INTERVIEW by MOLLY SIMMONS
Jessie Sage is a writer, a mother, a sex worker and a former seminary student. She spoke to Petit Mort about the intersection of sex work, religion, and the possibility of divine ecstasy. Excerpts from her forthcoming book, An Unexpected Place: Sex, Work, Home published by West Virginia University Press, are interspersed throughout the interview.
In my first semester at seminary, while newly pregnant with my first child, I was in a systematic theology class when I learned, for the first time, that Catholics believe in transubstantiation, and how this is different than the protestant interpretations of the sacrament as either purely symbolic, or as partially symbolic (consubstantiation). I learned that transubstantiation, in Catholic dogma, is the belief that the bread and wine of the eucharist, upon being blessed by the Priest, becomes the body and blood of Christ. Not Christ’s body and blood plus bread and wine, that’s consubstantiation. And not bread and wine as a proxy for the body and blood of Christ, which is what Mormons told me. But the actual body and blood of Christ. This blew my mind: What kind of magic is Catholicism?

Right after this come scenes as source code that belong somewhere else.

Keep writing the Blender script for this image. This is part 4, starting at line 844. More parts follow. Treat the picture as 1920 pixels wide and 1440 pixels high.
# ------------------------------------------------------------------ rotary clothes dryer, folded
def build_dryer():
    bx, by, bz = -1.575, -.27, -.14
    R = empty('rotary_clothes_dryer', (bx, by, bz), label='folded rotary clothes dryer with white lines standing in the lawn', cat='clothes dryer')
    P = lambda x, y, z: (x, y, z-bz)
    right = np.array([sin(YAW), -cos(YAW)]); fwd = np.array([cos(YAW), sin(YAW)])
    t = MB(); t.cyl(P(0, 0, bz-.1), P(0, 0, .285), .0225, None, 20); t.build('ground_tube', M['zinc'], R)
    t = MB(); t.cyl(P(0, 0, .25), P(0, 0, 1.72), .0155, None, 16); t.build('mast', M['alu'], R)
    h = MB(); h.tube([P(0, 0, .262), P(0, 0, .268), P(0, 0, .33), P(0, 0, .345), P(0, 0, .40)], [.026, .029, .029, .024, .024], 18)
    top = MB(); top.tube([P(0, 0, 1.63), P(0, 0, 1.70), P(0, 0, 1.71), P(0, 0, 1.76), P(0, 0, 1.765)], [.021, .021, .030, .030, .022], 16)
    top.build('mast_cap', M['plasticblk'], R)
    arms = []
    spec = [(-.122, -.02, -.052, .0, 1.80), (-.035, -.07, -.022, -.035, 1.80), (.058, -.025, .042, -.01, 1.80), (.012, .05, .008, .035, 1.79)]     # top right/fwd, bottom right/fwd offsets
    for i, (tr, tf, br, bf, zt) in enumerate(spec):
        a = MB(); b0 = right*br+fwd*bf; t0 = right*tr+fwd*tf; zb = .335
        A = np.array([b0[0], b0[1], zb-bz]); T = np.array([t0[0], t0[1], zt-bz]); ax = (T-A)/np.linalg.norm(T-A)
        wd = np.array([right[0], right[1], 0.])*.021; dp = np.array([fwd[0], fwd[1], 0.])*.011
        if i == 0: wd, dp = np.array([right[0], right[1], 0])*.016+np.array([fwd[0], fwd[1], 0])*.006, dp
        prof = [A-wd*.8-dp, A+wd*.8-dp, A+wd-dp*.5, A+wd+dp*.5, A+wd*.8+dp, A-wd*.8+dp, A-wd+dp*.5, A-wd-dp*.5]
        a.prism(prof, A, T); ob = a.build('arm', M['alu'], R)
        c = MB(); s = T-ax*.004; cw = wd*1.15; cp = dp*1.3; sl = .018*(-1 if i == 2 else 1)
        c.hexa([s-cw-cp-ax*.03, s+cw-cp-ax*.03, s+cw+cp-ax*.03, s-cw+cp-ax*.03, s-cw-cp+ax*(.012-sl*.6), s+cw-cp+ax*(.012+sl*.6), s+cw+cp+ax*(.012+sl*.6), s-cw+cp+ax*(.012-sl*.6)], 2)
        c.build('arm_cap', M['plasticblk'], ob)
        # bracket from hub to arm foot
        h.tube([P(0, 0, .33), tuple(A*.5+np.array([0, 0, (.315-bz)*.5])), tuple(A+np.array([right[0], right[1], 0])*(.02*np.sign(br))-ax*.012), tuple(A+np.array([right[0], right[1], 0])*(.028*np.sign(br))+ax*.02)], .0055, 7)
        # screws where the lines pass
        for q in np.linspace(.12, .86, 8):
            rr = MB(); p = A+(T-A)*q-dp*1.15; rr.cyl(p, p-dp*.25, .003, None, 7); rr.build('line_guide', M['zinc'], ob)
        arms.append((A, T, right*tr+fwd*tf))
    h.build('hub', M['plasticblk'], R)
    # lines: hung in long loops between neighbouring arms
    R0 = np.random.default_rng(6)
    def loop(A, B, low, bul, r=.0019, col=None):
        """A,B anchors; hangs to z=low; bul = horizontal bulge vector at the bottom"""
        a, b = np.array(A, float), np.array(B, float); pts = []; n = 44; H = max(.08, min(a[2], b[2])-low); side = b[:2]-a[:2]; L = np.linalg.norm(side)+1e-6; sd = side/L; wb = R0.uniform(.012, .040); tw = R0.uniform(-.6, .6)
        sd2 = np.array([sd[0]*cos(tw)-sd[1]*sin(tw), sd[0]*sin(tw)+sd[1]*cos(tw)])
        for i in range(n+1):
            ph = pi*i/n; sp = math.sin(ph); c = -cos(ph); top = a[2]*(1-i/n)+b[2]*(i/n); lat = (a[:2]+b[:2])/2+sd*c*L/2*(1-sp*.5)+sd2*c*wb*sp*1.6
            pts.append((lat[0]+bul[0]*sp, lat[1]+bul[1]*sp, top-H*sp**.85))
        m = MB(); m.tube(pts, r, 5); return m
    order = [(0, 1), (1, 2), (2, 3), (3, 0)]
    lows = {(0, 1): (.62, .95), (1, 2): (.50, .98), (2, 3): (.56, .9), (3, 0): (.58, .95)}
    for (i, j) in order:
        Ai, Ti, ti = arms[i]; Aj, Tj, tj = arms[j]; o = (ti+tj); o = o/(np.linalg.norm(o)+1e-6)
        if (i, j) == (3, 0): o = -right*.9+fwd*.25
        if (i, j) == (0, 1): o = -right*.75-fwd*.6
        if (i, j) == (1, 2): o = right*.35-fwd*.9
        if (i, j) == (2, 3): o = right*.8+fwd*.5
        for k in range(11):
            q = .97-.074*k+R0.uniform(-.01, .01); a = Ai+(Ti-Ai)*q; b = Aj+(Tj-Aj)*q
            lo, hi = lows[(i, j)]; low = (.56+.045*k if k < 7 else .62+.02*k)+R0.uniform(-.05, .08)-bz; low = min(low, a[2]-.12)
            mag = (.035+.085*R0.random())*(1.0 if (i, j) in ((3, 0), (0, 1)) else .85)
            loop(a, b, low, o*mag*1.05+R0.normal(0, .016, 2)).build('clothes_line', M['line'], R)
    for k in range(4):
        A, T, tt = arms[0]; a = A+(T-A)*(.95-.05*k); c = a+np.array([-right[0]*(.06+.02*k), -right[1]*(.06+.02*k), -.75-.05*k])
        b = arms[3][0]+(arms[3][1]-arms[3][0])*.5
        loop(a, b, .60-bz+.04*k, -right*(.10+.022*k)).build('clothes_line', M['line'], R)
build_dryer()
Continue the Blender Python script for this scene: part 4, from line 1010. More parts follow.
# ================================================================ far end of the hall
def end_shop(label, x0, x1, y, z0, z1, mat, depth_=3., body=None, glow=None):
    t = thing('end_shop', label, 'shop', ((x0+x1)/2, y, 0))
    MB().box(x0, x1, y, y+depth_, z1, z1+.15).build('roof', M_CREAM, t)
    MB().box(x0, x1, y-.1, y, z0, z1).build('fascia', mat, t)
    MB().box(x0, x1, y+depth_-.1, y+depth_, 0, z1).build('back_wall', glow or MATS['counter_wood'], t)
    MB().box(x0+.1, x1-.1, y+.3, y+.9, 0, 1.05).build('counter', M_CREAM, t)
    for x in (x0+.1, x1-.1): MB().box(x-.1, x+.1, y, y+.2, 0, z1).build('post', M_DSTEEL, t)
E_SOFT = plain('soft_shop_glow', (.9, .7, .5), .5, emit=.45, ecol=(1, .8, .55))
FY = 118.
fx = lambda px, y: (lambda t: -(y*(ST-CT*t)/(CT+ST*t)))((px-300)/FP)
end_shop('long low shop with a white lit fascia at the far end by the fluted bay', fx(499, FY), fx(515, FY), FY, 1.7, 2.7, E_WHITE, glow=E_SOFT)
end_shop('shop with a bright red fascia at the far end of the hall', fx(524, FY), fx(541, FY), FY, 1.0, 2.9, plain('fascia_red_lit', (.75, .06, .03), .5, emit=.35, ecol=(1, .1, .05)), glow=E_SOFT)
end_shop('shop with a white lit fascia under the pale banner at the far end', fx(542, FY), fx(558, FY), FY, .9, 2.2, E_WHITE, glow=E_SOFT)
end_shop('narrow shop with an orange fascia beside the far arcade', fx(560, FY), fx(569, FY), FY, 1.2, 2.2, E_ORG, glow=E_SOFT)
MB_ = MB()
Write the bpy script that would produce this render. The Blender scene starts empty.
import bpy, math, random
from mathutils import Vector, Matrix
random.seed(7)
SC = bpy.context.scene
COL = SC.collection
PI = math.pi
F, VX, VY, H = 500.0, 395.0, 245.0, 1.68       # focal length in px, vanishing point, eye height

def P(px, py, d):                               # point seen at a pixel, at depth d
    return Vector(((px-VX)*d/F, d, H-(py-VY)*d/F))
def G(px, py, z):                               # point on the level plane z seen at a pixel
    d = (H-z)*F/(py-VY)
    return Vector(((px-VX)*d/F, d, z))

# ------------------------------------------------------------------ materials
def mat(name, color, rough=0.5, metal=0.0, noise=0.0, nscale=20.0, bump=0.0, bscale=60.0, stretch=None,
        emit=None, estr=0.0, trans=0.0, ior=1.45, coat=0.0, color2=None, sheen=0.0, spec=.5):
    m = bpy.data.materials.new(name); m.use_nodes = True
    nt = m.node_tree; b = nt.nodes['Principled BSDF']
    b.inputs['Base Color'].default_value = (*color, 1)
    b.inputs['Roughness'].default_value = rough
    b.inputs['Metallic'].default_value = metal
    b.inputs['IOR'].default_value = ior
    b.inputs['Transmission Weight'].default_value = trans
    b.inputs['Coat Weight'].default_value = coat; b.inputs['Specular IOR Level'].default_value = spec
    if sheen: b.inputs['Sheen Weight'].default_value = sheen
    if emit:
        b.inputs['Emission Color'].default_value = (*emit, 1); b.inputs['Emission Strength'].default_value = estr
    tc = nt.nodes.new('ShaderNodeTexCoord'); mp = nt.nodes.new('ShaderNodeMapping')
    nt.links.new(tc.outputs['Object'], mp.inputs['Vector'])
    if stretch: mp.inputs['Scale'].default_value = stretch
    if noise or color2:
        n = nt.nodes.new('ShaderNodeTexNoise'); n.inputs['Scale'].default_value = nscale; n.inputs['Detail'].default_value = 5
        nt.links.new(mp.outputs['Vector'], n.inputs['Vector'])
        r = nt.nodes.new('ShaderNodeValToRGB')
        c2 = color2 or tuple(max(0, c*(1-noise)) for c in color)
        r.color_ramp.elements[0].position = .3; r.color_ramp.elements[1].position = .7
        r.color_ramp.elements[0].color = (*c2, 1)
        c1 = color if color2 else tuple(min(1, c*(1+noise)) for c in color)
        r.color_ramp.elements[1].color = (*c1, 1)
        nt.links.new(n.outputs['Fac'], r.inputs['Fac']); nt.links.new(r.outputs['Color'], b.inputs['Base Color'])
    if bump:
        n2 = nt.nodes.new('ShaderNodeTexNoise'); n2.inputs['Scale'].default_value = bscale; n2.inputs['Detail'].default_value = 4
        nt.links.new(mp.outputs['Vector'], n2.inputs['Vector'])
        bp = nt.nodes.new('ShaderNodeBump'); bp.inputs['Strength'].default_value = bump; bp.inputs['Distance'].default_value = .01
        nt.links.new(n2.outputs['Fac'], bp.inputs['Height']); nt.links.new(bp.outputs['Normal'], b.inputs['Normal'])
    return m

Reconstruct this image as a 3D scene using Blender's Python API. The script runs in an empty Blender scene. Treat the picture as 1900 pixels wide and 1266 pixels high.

In the second semester of the same class, now visibly pregnant and able to feel my child moving inside of me, I was introduced to liberation theology, whose main tenant is that God stands on the side of the poor and oppressed. Years later, when I moved into sex work activism, the words of James Cone, Gustavo Gutiérrez, and Leonardo Boff echoed in my head when I heard Black trans sex workers remind privileged white organizers, such as myself, to center the voices of the most marginalized: those who were disproportionately impacted by poverty, violence, and policing.